緊迫感が伝わってくる文章に当時の情景が想起される。

『温泉へ着いて見ると、すでに和泉屋さんや野本旅館に延焼しており、火は千歳館の木造三階立ての建物へ移ろうとしていた。すでに松里地区の腕用ポンプが2〜3台出動していたが火勢が強く焼け石に水である。私たちも温泉下の仙橋際にポンプを据え付け、上り坂の温泉街にホースを12本延長し、千歳館前まで到着した。しかし、水圧が弱い。千歳館への延焼を食い止めることが出来ずじりじりと後退を続けた。』

60年以上経った今でも、その口惜しさを思い出すそうだ。
樋口さんはその後昭和37年からの地すべり災害で松之山を離れ、埼玉県草加市の消防本部へ勤めることになる。

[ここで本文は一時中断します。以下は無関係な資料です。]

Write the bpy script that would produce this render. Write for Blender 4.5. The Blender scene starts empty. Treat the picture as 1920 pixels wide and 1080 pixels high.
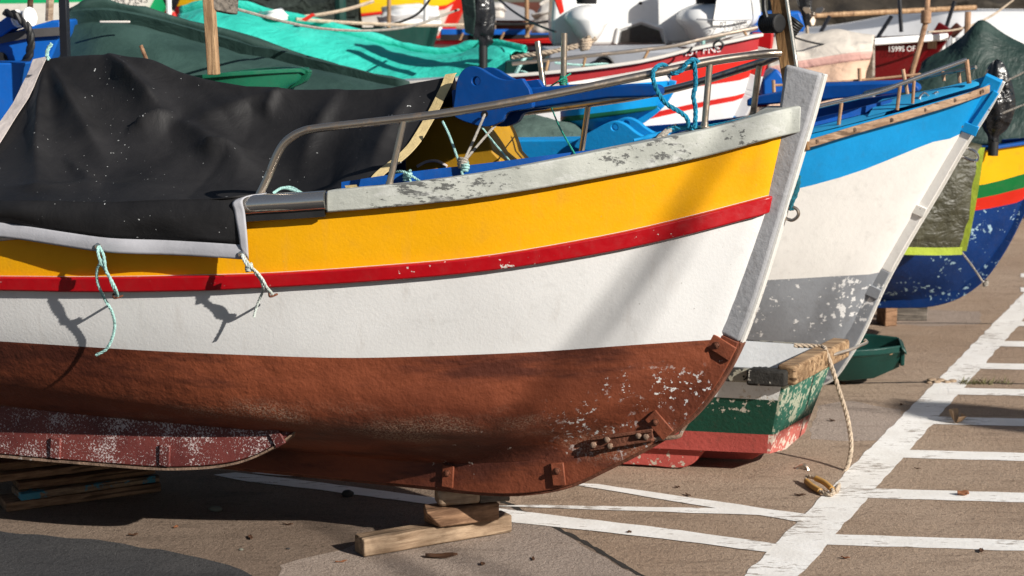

『数々の火災現場に遭遇する中で指揮者になった時、柳団長の毅然とした指揮が心の支えになっていた。』

柳一成組合長(現在)「樋口さんは、自分の故郷のことをちゃんと残そうとしてくれました。松之山温泉街の防災訓練を見直そうという時期に、こういった記事が世の中に出て、この記事が後押しとなるように、消防署の皆さんも動いてくれて、色々なことや人が巡り巡って松之山大火を残そうとしているのではないかと思います。」

松之山温泉のために先頭に立ち奔走した柳政司氏と松之山温泉街の人々の想いは時代を越えて継承されているようだった。

松之山大火を心に刻み、後世へ伝えることが地域防災の始まり


復興後の温泉街全景

柳 政道(現在)「今年の防災訓練は、そういった経緯もあって実践に近い内容でした。出火場所や状況は事前に伝えられず、その場の判断で状況に応じて動くという内容です。本業で消防をやっている人はいませんから、普段より緊張感や焦りがありました。こういった刺激があったことで地域防災の状況や意識は大きく変わったように思いますね。」

災害は「起こらない」ことが一番だ。地域防災が発展し、消防団の役割が変わっていくとしても、「実際に発生した時にどう動くのか」を意識し続けることは、いざという時の大きな力となる。

大火の経験と大きな苦難を伴った復興の過程を後世に伝えていくことは、松之山温泉の地域防災を考えるうえでの根幹となる。十分な装備の無い中で、火災を食い止めようと必死に立ち向かった当時の消防団員たちの闘志。一日も早い復興を目指し、東奔西走した先人たちの決意と団結。60有余年に渡り、防災力強化のために地域を見つめてきた住民たちの熱意。すべての「想い」を決して忘れてはならない。